Now Monken has tackled perhaps his greatest challenge. On Jan. 21 Community High School District 94 hired him as West Chicago’s new varsity football coach. Monken follows the two-year tenure of Bill Bicker, who West Chicago athletic director Doug Mullaney said announced his resignation at the Wildcats football awards banquet.

West Chicago, Class 3A state champion when the state football series debuted in 1974, hasn’t reached the playoffs since 2002 when it went 5-5. The Wildcats, 1-8 in 2013, haven’t won two games in a season since 2007.

Monken relishes this challenge.

“It’s part of the competitive nature of anybody that’s involved with sports, the opportunity to do something special, something unique, something a lot of people don’t think you can do,” he said Tuesday.

“I guess a part of me likes that and likes the idea of taking on something and seeing what I can do with it ... I like to start from ground zero and build it up.”

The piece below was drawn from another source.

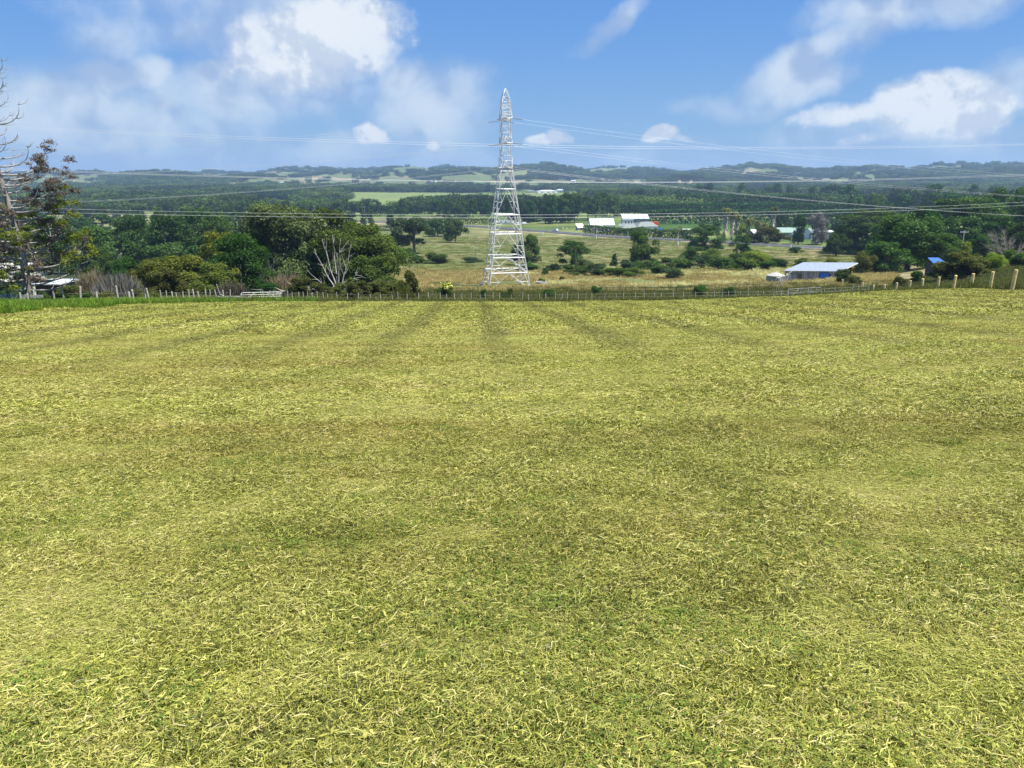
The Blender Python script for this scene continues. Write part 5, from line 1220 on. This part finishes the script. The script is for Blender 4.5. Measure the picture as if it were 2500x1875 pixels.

Mullaney sought to fill the coaching position sooner rather than later, to acclimate Wildcats players during the critical off-season training period. He sought to fill it with a mentor type who would work well with students and assistants throughout the program.

Mullaney believes he’s found that person.

“We needed somebody that’s going to prepare our kids week in and week out to be ready for Friday night, at every level,” Mullaney said. “That, to me, is what I’m looking for. I think that’s what Ted brings to the table.”

Monken — the biggest name to coach West Chicago football since the Bob Stone era — said Tuesday he had not met the West Chicago players yet and was looking forward to that and interviewing coaches.

He does not lack for support. Part of an extended family that boasts 12 men with football coaching experience on the professional, college or high school levels, his father, Bob, is on call as a consultant and one of six Monkens in the Illinois High School Football Coaches Association Hall of Fame.

Ted Monken is excited about this scenario, including the shift to the Upstate Eight Conference’s River Division from the Valley.

“I’m just excited about the opportunity,” he said. “West Chicago is a diamond in the rough. I think it’s the kind of place that’s had a lot of misconceptions about the school and the kids there. They’re great kids, great families, just dying for success, and I think this is a great time for that to happen.”